#### [SHORT PROBLEM]
Return the listing word for word, as given.

### COLLECTED MATERIAL

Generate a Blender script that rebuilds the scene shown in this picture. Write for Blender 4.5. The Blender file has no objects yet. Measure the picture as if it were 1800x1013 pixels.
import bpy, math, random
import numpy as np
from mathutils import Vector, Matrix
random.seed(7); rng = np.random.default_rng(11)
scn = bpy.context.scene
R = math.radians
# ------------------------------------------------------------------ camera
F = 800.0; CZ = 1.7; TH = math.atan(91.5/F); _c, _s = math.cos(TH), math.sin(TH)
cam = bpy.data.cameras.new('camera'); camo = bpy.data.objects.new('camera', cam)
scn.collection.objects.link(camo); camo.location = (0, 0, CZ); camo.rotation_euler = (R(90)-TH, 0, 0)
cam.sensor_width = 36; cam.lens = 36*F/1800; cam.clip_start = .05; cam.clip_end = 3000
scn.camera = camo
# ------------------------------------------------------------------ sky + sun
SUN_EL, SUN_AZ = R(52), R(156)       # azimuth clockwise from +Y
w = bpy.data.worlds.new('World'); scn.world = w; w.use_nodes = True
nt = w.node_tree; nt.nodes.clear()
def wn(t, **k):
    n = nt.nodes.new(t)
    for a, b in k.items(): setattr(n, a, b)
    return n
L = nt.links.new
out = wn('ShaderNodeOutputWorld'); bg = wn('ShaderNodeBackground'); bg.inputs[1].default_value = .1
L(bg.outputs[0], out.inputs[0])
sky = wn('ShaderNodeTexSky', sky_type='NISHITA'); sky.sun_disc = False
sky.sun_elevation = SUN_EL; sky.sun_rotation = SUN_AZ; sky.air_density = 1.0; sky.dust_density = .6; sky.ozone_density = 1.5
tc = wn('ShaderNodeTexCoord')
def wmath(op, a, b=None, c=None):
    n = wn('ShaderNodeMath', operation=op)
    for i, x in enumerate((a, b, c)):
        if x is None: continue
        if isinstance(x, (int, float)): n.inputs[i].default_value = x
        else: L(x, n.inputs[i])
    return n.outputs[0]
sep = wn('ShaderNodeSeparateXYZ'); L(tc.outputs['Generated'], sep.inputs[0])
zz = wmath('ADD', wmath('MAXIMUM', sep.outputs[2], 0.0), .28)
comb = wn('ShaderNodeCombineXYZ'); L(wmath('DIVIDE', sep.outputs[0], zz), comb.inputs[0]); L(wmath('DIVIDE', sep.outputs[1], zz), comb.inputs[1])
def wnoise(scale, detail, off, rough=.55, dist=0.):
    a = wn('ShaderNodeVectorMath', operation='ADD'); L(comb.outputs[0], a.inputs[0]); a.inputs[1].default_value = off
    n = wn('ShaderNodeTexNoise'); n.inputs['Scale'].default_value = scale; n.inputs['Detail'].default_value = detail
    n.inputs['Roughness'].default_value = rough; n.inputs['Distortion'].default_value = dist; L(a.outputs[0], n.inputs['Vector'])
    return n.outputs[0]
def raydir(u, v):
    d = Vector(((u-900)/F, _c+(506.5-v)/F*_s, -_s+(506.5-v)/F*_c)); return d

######

#### [ANSWER FOR THIS EXERCISE]
Generate a Blender script that rebuilds the scene shown in this picture. Write for Blender 4.5. The Blender file has no objects yet. Measure the picture as if it were 1800x1013 pixels.
import bpy, math, random
import numpy as np
from mathutils import Vector, Matrix
random.seed(7); rng = np.random.default_rng(11)
scn = bpy.context.scene
R = math.radians
# ------------------------------------------------------------------ camera
F = 800.0; CZ = 1.7; TH = math.atan(91.5/F); _c, _s = math.cos(TH), math.sin(TH)
cam = bpy.data.cameras.new('camera'); camo = bpy.data.objects.new('camera', cam)
scn.collection.objects.link(camo); camo.location = (0, 0, CZ); camo.rotation_euler = (R(90)-TH, 0, 0)
cam.sensor_width = 36; cam.lens = 36*F/1800; cam.clip_start = .05; cam.clip_end = 3000
scn.camera = camo
# ------------------------------------------------------------------ sky + sun
SUN_EL, SUN_AZ = R(52), R(156)       # azimuth clockwise from +Y
w = bpy.data.worlds.new('World'); scn.world = w; w.use_nodes = True
nt = w.node_tree; nt.nodes.clear()
def wn(t, **k):
    n = nt.nodes.new(t)
    for a, b in k.items(): setattr(n, a, b)
    return n
L = nt.links.new
out = wn('ShaderNodeOutputWorld'); bg = wn('ShaderNodeBackground'); bg.inputs[1].default_value = .1
L(bg.outputs[0], out.inputs[0])
sky = wn('ShaderNodeTexSky', sky_type='NISHITA'); sky.sun_disc = False
sky.sun_elevation = SUN_EL; sky.sun_rotation = SUN_AZ; sky.air_density = 1.0; sky.dust_density = .6; sky.ozone_density = 1.5
tc = wn('ShaderNodeTexCoord')
def wmath(op, a, b=None, c=None):
    n = wn('ShaderNodeMath', operation=op)
    for i, x in enumerate((a, b, c)):
        if x is None: continue
        if isinstance(x, (int, float)): n.inputs[i].default_value = x
        else: L(x, n.inputs[i])
    return n.outputs[0]
sep = wn('ShaderNodeSeparateXYZ'); L(tc.outputs['Generated'], sep.inputs[0])
zz = wmath('ADD', wmath('MAXIMUM', sep.outputs[2], 0.0), .28)
comb = wn('ShaderNodeCombineXYZ'); L(wmath('DIVIDE', sep.outputs[0], zz), comb.inputs[0]); L(wmath('DIVIDE', sep.outputs[1], zz), comb.inputs[1])
def wnoise(scale, detail, off, rough=.55, dist=0.):
    a = wn('ShaderNodeVectorMath', operation='ADD'); L(comb.outputs[0], a.inputs[0]); a.inputs[1].default_value = off
    n = wn('ShaderNodeTexNoise'); n.inputs['Scale'].default_value = scale; n.inputs['Detail'].default_value = detail
    n.inputs['Roughness'].default_value = rough; n.inputs['Distortion'].default_value = dist; L(a.outputs[0], n.inputs['Vector'])
    return n.outputs[0]
def raydir(u, v):
    d = Vector(((u-900)/F, _c+(506.5-v)/F*_s, -_s+(506.5-v)/F*_c)); return d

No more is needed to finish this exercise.